Let me bring this down to earth with a rather pedestrian example. There's quite a substantial amount of people who have made it into a lifestyle to criticize 'cancel culture' (and an equally substantial amount of people who have done the same to defend it). Apart from those people are, I assume, an large group who don't know where they stand on the benefits or harms of 'canceling' people but who feel some amorphous anxiety around it. I think at least part of that anxiety is a result of the dialectic that's been highlighted: there appears to be no central authority to which we can appeal to with respect to what's permissible and what is forbidden, but instead a multiplicity of sources that have a certain equal moral authority and which are always watching. This appears to them, I think, as the same insurmountable epistemic problem that we saw earlier: if there's a central authority then one can learn how to live so as to forget about that authority and move along; if there is no central authority, then one must always monitor oneself to prevent transgression and life becomes a never-ending neurotic fixation ("Am I doing as much as I can to prevent animal suffering?"; "Were my intentions in having that conversation pure or did I have an alternative aim?"; "Did I think about this person in a way that exemplifies a moral failure?" etc.).

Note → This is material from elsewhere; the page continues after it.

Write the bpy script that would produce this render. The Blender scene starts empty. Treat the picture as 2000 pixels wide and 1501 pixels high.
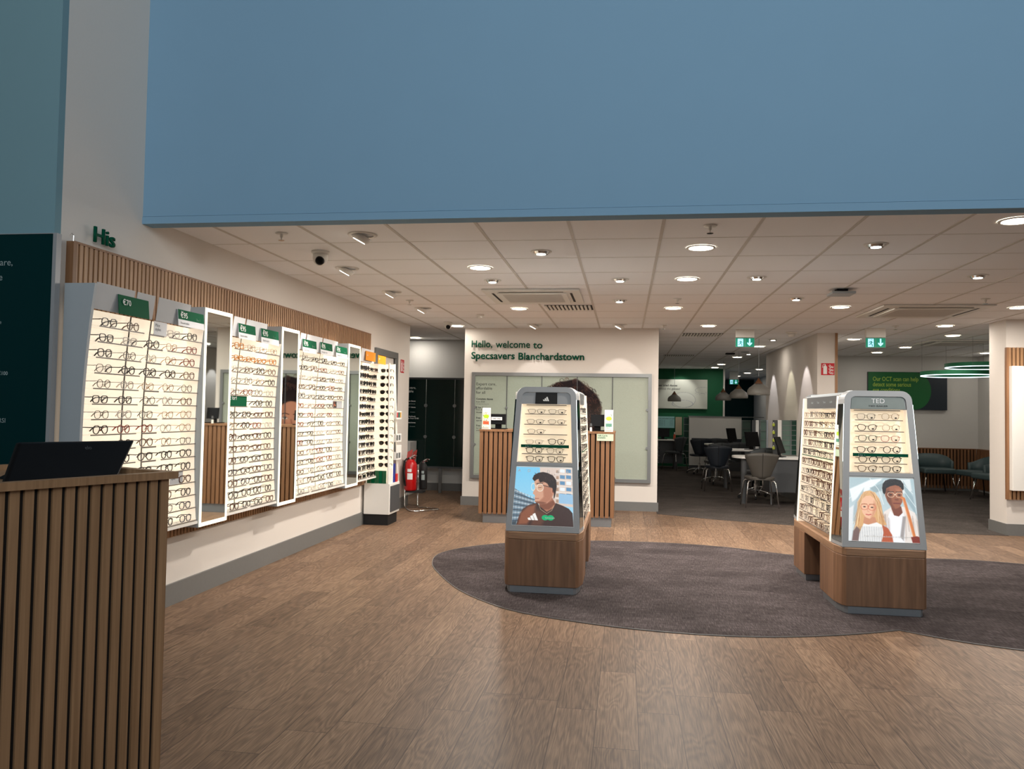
import bpy, bmesh, math, random
import numpy as np
from mathutils import Matrix, Vector
random.seed(7)
S = bpy.context.scene
COL = S.collection
PI = math.pi

# ------------------------------------------------------------------ camera
RW = np.array([[0.98954437, 0.01259022, -0.14367824],
               [0.14313590, 0.03667787, 0.98902318],
               [0.01772183, -0.99924783, 0.03449227]])   # world axes seen by the lens (right, down, forward)
FPX = 1527.06
CAMZ = 1.40
cd = bpy.data.cameras.new('camera'); cam = bpy.data.objects.new('camera', cd); COL.objects.link(cam)
cd.sensor_fit = 'HORIZONTAL'; cd.sensor_width = 36.0; cd.lens = FPX / 2000 * 36.0
cd.clip_start = 0.05; cd.clip_end = 200
_r, _u, _b = RW[:, 0], -RW[:, 1], -RW[:, 2]
M = Matrix(((_r[0], _u[0], _b[0], 0), (_r[1], _u[1], _b[1], 0), (_r[2], _u[2], _b[2], CAMZ), (0, 0, 0, 1)))
cam.matrix_world = M
S.camera = cam

def ray(x, y): return RW @ np.array([(x - 1000) / FPX, (y - 750.5) / FPX, 1.0])
def onx(x, y, X): r = ray(x, y); t = X / r[0]; return Vector((X, r[1] * t, CAMZ + r[2] * t))
def ony(x, y, Y): r = ray(x, y); t = Y / r[1]; return Vector((r[0] * t, Y, CAMZ + r[2] * t))
def onz(x, y, Z): r = ray(x, y); t = (Z - CAMZ) / r[2]; return Vector((r[0] * t, r[1] * t, Z))

# ------------------------------------------------------------------ world, exposure
S.view_settings.view_transform = 'Standard'; S.view_settings.look = 'None'
S.view_settings.exposure = 0.10; S.view_settings.gamma = 1.0
S.view_settings.use_curve_mapping = False
w = bpy.data.worlds.new('dusk'); S.world = w; w.use_nodes = True
w.node_tree.nodes['Background'].inputs[0].default_value = (0.5, 0.7, 0.9, 1)
w.node_tree.nodes['Background'].inputs[1].default_value = 0.10

def lin(c):
    return tuple(((v / 255) / 12.92 if v / 255 <= 0.04045 else ((v / 255 + 0.055) / 1.055) ** 2.4) for v in c)

def add_light(name, kind, loc, energy, color, size=0.2, size_y=None, target=None, spot=None, blend=0.3, parent=None, spread=None):
    l = bpy.data.lights.new(name, kind); l.energy = energy; l.color = color
    if kind == 'AREA':
        l.shape = 'RECTANGLE' if size_y else 'DISK'; l.size = size
        if size_y: l.size_y = size_y
        if spread: l.spread = spread
    else:
        l.shadow_soft_size = size
        if kind == 'SPOT': l.spot_size = spot; l.spot_blend = blend
    o = bpy.data.objects.new(name, l); COL.objects.link(o); o.location = loc
    if target is not None:
        o.rotation_euler = (Vector(target) - Vector(loc)).to_track_quat('-Z', 'Y').to_euler()
    if parent is not None:
        o.parent = parent; o.matrix_parent_inverse = parent.matrix_world.inverted()
    return o
WARM = (1.0, 0.80, 0.62)
# dusk daylight through the tall shopfront glazing behind the photographer
add_light('shopfront_daylight', 'AREA', (2.4, -4.0, 4.6), 162, (0.88, 0.96, 1.0), 9.0, 3.0, target=(-0.2, 4.7, 4.3), spread=1.75)
add_light('shopfront_daylight_low', 'AREA', (0.5, -4.0, 1.6), 6, (0.86, 0.93, 1.0), 9.0, 2.2, target=(0.3, 4.7, 1.0))

# ------------------------------------------------------------------ materials
MATS = {}
def mat(name, col, rough=0.6, metal=0.0, emis=None, es=0.0, var=0.06, scale=30, bump=0.0, alpha=None, stretch=(1, 1, 1)):
    if name in MATS: return MATS[name]
    m = bpy.data.materials.new(name); m.use_nodes = True; nt = m.node_tree; b = nt.nodes['Principled BSDF']
    c = lin(col)
    b.inputs['Roughness'].default_value = rough; b.inputs['Metallic'].default_value = metal
    tc = nt.nodes.new('ShaderNodeTexCoord'); mp = nt.nodes.new('ShaderNodeMapping'); mp.inputs['Scale'].default_value = stretch
    no = nt.nodes.new('ShaderNodeTexNoise'); no.inputs['Scale'].default_value = scale; no.inputs['Detail'].default_value = 4
    ra = nt.nodes.new('ShaderNodeMix'); ra.data_type = 'RGBA'
    ra.inputs[6].default_value = (*[v * (1 - var) for v in c], 1); ra.inputs[7].default_value = (*[min(1, v * (1 + var)) for v in c], 1)
    nt.links.new(tc.outputs['Object'], mp.inputs[0]); nt.links.new(mp.outputs[0], no.inputs['Vector'])
    nt.links.new(no.outputs['Fac'], ra.inputs[0]); nt.links.new(ra.outputs[2], b.inputs['Base Color'])
    if bump:
        bp = nt.nodes.new('ShaderNodeBump'); bp.inputs['Strength'].default_value = bump; bp.inputs['Distance'].default_value = 0.002
        nt.links.new(no.outputs['Fac'], bp.inputs['Height']); nt.links.new(bp.outputs[0], b.inputs['Normal'])
    if emis is not None:
        b.inputs['Emission Color'].default_value = (*lin(emis), 1); b.inputs['Emission Strength'].default_value = es
    if alpha is not None: b.inputs['Alpha'].default_value = alpha
    MATS[name] = m
    return m

def wood(name, c1, c2, grain=(60, 60, 3), rough=0.5):
    if name in MATS: return MATS[name]
    m = bpy.data.materials.new(name); m.use_nodes = True; nt = m.node_tree; b = nt.nodes['Principled BSDF']
    b.inputs['Roughness'].default_value = rough
    tc = nt.nodes.new('ShaderNodeTexCoord'); mp = nt.nodes.new('ShaderNodeMapping'); mp.inputs['Scale'].default_value = grain
    no = nt.nodes.new('ShaderNodeTexNoise'); no.inputs['Scale'].default_value = 1.0; no.inputs['Detail'].default_value = 7; no.inputs['Distortion'].default_value = 0.6
    n2 = nt.nodes.new('ShaderNodeTexNoise'); n2.inputs['Scale'].default_value = 0.12; n2.inputs['Detail'].default_value = 2
    ad = nt.nodes.new('ShaderNodeMath'); ad.operation = 'MULTIPLY_ADD'; ad.inputs[1].default_value = 0.6
    mr = nt.nodes.new('ShaderNodeMapRange'); mr.inputs[1].default_value = 0.5; mr.inputs[2].default_value = 1.1
    ra = nt.nodes.new('ShaderNodeMix'); ra.data_type = 'RGBA'; ra.inputs[6].default_value = (*lin(c1), 1); ra.inputs[7].default_value = (*lin(c2), 1)
    L = nt.links.new
    L(tc.outputs['Object'], mp.inputs[0]); L(mp.outputs[0], no.inputs['Vector']); L(mp.outputs[0], n2.inputs['Vector'])
    L(n2.outputs['Fac'], ad.inputs[0]); L(no.outputs['Fac'], ad.inputs[2]); L(ad.outputs[0], mr.inputs[0])
    L(mr.outputs[0], ra.inputs[0]); L(ra.outputs[2], b.inputs['Base Color'])
    MATS[name] = m
    return m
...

I say it appears to them as such because in many cases there is no such epistemic problem. There's no fundamental epistemic problem with the claim that people shouldn't say racist things, that the police shouldn't kill people, that being transphobic causes massive amounts of harm, etc. Nobody should use what I've said so far to conclude that there is no legitimate basis for why people are 'canceled' or that it's somehow always unjustified to do so. I believe in the majority of cases, perhaps, 'canceling' people serves to highlight some very important concerns that haven't been taken seriously in the past. Nor should this be read as a defense of people who experience the kind of neurotic anxiety that is unearthed when we act as though God is dead (regardless of whether he is or not). But I do think we can understand those people and that anxiety a little better, and maybe learn about how a decentralized morality of the kind that we engage in now can work (if indeed it can, as I hope it can).
I'll leave with one final parting thought. Namely, that we shouldn't dismiss the possibility that it can't work. It strikes me as true that when push comes to shove and some of the issues I've brought out here have come to the front there is always a retreat to a central authority whether that authority be God, the People, the Nation, Reason, Nature, or morality itself. I think we still very much have an urge to centralize and to appeal to something beyond ourselves and to return to the supplementary thesis that allows us to do anything at all if only because we're doing God's/the People's/Morality's will. Maybe this is a permanent feature of our psychology, maybe it's something we can change. I'm not sure.